Having won six of the last seven domestic titles he has contested with Barcelona and Bayern Munich -- Jose Mourinho’s Real Madrid in 2012 were the only team to halt Guardiola’s procession -- Guardiola arrives at City with a proven philosophy, based on possession, starting from the back, and a high intensity pressing game which demands retrieval of the ball within seconds of it being lost.
Guardiola’s blueprint has work in Spain, Germany and in the Champions League, and although he accepts the nuances and challenges of the Premier League, he insists he will not be changing his approach.
“The basics, no,” he said. “I speak to the players what I feel and believe. If I don’t believe what I feel when I’m talking about it, then they are not going to believe me, not going to follow me.
“Of course, the coach always adapts to the quality of the players, how they connect with each other.

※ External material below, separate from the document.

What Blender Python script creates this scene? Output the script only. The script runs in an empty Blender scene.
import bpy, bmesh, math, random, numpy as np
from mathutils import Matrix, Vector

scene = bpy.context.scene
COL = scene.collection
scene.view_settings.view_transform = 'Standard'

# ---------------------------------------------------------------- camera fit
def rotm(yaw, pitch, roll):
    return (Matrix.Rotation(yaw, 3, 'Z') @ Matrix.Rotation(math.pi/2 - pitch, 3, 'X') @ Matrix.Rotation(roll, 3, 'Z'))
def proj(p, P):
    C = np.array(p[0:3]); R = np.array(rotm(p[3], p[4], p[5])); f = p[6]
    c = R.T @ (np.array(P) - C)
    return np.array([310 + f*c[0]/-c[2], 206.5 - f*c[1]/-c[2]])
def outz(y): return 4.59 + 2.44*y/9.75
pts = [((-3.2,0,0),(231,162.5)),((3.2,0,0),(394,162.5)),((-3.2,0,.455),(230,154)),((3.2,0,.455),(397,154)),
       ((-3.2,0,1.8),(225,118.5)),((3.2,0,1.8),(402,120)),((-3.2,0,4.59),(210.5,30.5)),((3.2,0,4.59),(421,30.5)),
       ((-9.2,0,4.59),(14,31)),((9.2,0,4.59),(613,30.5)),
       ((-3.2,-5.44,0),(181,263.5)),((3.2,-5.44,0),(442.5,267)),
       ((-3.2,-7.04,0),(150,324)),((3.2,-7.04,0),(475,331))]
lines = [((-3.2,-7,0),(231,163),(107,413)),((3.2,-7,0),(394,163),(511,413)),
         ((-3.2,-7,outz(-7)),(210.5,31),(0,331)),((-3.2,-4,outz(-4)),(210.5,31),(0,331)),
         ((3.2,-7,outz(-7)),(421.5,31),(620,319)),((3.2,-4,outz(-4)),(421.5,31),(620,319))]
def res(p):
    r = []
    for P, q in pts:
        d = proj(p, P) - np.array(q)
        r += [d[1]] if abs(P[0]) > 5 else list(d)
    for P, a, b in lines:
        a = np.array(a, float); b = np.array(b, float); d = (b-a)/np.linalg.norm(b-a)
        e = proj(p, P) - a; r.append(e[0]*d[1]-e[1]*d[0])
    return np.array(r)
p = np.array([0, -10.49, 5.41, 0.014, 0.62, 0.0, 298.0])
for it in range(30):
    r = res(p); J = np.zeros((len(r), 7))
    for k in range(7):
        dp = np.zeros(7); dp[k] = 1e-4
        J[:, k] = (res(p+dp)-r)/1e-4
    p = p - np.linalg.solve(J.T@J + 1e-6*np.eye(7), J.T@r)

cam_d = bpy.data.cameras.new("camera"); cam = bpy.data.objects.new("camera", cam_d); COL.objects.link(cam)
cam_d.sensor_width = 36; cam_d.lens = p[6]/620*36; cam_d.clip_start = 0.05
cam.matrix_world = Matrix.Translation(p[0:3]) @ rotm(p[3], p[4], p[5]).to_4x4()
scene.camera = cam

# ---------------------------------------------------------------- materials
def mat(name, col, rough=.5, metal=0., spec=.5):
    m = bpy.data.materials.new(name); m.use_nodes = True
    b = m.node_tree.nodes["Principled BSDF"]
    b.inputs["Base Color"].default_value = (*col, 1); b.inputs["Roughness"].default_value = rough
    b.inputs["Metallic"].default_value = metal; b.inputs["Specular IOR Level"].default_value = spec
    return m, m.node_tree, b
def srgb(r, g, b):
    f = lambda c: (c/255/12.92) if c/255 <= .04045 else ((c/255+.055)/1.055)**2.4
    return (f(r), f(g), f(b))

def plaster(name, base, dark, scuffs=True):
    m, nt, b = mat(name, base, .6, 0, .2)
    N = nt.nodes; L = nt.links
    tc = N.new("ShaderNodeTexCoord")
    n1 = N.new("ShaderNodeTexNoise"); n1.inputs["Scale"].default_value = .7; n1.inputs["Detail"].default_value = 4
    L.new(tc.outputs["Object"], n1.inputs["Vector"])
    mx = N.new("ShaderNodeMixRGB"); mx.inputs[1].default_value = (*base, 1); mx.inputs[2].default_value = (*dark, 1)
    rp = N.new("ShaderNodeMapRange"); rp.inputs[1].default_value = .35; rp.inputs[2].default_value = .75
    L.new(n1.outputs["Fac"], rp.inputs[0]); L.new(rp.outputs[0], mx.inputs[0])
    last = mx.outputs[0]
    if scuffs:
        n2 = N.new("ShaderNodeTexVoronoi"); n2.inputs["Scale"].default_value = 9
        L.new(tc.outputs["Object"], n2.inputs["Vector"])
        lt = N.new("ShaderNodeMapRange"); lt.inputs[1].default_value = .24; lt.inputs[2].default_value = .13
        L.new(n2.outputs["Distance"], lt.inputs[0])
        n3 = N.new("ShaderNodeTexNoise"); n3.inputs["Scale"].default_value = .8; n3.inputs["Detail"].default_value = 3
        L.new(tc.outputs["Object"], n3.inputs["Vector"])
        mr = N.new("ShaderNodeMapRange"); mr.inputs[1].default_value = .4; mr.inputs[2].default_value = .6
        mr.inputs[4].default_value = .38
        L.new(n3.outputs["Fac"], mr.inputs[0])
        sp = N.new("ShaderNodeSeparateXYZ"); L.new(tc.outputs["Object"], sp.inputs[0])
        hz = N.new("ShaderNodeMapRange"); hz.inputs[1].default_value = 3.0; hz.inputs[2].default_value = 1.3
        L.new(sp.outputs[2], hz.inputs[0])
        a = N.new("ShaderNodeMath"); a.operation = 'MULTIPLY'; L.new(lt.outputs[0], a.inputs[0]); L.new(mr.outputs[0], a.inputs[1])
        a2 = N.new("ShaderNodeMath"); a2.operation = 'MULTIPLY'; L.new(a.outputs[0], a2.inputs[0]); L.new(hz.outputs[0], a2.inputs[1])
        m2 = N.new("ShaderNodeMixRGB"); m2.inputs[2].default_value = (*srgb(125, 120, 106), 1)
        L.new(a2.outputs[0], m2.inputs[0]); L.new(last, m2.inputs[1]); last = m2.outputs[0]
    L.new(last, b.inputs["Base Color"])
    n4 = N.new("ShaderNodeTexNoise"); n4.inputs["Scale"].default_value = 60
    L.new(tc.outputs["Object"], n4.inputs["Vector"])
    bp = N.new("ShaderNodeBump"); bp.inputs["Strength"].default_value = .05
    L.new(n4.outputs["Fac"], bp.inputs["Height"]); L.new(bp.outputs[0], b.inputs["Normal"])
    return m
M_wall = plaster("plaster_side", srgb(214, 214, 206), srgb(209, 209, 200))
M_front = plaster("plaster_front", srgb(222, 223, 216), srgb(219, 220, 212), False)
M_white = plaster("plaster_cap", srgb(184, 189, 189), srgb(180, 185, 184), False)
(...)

“You have to see how they react with each other, in the bad and good moments and how many players immediately understand (clicks fingers) what we are looking for (clicks again), and the players who need more time.
“For that, to create something, the people can not imagine how difficult it is.
“The people come on Saturday and want to see the best City ever. That is impossible, I swear now I cannot do that.
“But I can convince the players to put something on the field - not depending on the tactic, on the opponents, but something for themselves, on the inside (beats chest). We need to do that.
“To create something we need time. To create something with ideas to attack, we need time. But to play with soul, with something inside, we don't need time.”
With Arsene Wenger suggesting that as many as nine clubs begin the season with realistic hopes of contesting the title race, Guardiola, accustomed to two-horses races in Spain and a Bayern monopoly in Germany, insists the competitive edge is a huge attraction.
“We are agreed that it is the only league where many, many teams can win the title,” Guardiola said. “That’s why I’m here.
“But who will be the biggest challengers? Maybe ask this question in two, three months.
“I understand the question, it’s my second press conference, so you ask me. I am new, you know the Premier League better than me - that’s the truth.
“I need time to know what Stoke City next week means, what the Etihad Stadium means. I have to figure it out.”
Guardiola will not be afforded time by an impatient fan base desperate to reclaim top spot after two years of regression under Manuel Pellegrini, however.
“I like the fans expecting as much as possible,” Guardiola said. “They have to do that.
“Of course we are here to win titles, but there are six, seven, eight big Premier League teams.
“It's so important to win, for our self-confidence, so people can trust. When that happens, you know the players can make a step forward.
“But to play with something we have inside, the pleasure to play football, to have fun, I want to play good.”
A champion in Spain and Germany, will success in the Premier League give Guardiola a sense of career fulfilment?
“Winning the title increases your numbers on you CV, but to speak about your CV is the most boring thing,“ he said. “To see who has better numbers than you in the group gives me no pleasure.
“It's about imagining how you would like this team to play in England. Success without playing the way you like to play means nothing to me."